У природы есть свой язык, и он – прекрасен. Но язык природы (сотворённой Богом, или второй, сотворённой природы) – это лишь малая часть языка вообще, часть членораздельной человеческой речи. Помимо языка природы как такой есть ещё язык Хаоса, язык той Бездны, на языке которой написаны лучшие стихи Тютчева, а затем и Лермонтова. Природа у Тютчева – всего лишь «златой узор» скорого дня, ненадолго наброшенный на бездну, под этим дневным узором шевелится Хаос, вечный и доприродный. А у Хаоса – свой язык. Поэт же, помимо языка, который есть у природы (или в природе), а до неё – и в Хаосе, находит ещё (через Вдохновение и слияние с Божеством, через озарение и видение) – находит элементы-моменты языка большего, чем язык естественный, язык сотворённой природы, язык-слепок с природы. Услышав язык или голос божественный, поэт пишет стихи, наделяя их свойствами такого языка, одухотворяя и сами образы природы в своих стихах, конечную природу превращая (реально) в природу бесконечной живой вечности. Вот какой это язык!
На этом подлинно-поэтическом языке говорит с человеком Бог. В этом языке только поэт и находит для своей беспредельной, раздвоенной души, охватывающей (невольно) и Бездну (Хаос) и этот мир (природный и социальный), утешение от раздвоенности бытия. Это язык связи человека с Богом, язык веры в Бога, язык истинной поэзии. В нём всё – и душа, и свобода, и любовь, и природа слились в цельном единстве жизни божественной и человеческой, в жизни преображённой и вечно живой, бесконечной, в жизни подлинно человечной и божьей.

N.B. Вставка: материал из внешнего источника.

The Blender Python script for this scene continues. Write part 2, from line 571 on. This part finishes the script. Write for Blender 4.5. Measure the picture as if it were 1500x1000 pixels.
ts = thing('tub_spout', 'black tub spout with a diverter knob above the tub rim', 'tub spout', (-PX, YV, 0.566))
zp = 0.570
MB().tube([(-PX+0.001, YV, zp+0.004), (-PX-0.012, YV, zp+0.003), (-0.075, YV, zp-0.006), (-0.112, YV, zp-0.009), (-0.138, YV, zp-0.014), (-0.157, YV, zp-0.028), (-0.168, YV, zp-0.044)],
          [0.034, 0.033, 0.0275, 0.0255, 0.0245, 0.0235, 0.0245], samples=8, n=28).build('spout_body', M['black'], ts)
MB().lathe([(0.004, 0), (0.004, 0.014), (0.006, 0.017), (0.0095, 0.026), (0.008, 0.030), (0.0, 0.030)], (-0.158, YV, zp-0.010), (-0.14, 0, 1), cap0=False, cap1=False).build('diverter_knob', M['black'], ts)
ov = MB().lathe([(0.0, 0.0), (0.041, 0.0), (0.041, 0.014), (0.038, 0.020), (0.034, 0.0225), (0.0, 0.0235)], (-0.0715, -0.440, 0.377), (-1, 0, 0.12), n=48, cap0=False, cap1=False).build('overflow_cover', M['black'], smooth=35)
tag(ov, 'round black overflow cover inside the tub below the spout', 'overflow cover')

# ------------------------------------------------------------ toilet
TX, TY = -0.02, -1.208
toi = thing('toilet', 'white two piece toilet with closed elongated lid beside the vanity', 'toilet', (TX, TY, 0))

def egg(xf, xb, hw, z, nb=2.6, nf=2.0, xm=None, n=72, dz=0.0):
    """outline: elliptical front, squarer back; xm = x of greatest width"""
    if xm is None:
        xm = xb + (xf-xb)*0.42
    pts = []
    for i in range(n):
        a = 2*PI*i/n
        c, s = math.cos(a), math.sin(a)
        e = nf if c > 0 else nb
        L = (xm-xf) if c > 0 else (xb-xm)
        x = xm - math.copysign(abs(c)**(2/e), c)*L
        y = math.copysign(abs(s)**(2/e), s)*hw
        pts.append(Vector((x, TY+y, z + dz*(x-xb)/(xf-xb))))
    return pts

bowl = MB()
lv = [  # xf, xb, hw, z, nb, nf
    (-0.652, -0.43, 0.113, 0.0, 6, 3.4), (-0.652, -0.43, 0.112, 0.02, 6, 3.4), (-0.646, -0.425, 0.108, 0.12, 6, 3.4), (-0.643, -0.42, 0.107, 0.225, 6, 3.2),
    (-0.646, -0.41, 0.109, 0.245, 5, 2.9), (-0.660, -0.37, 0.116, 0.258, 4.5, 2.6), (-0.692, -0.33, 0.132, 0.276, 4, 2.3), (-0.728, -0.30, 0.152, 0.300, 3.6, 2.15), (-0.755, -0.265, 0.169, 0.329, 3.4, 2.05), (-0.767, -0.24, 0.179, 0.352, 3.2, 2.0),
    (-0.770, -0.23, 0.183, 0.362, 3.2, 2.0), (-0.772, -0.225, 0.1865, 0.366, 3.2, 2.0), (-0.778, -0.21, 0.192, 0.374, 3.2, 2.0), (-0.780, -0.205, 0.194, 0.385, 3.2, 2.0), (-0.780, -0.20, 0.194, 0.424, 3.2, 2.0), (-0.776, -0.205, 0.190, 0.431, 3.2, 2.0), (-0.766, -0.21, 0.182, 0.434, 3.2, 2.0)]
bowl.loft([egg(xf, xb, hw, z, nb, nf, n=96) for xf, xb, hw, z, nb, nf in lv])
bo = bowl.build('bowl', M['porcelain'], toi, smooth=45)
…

Это язык становления будущей жизни, жизни нового Адама (уже не ветхого), которым человеку в целом, нашему виду вообще, нашему социуму ещё предстоит только стать. Но язык такой уже существует, как мы знаем, он – в стихах некоторых больших поэтов (того же Тютчева, Лермонтова, Блока, Ходасевича). Есть такой язык, хотя бы отчасти, и в прозе, близкой по значению своему к неподдельной мировой поэзии.
Есть такой язык и в русской поэзии, некоторые примеры я привёл.
Язык этот пока ещё не очень различает варварское ухо массового читателя-писателя. Но он уже есть. И в языке этом – путь и спасение человека вообще: человека как венца творения, как дитя Божьего, как вида человеческого вообще.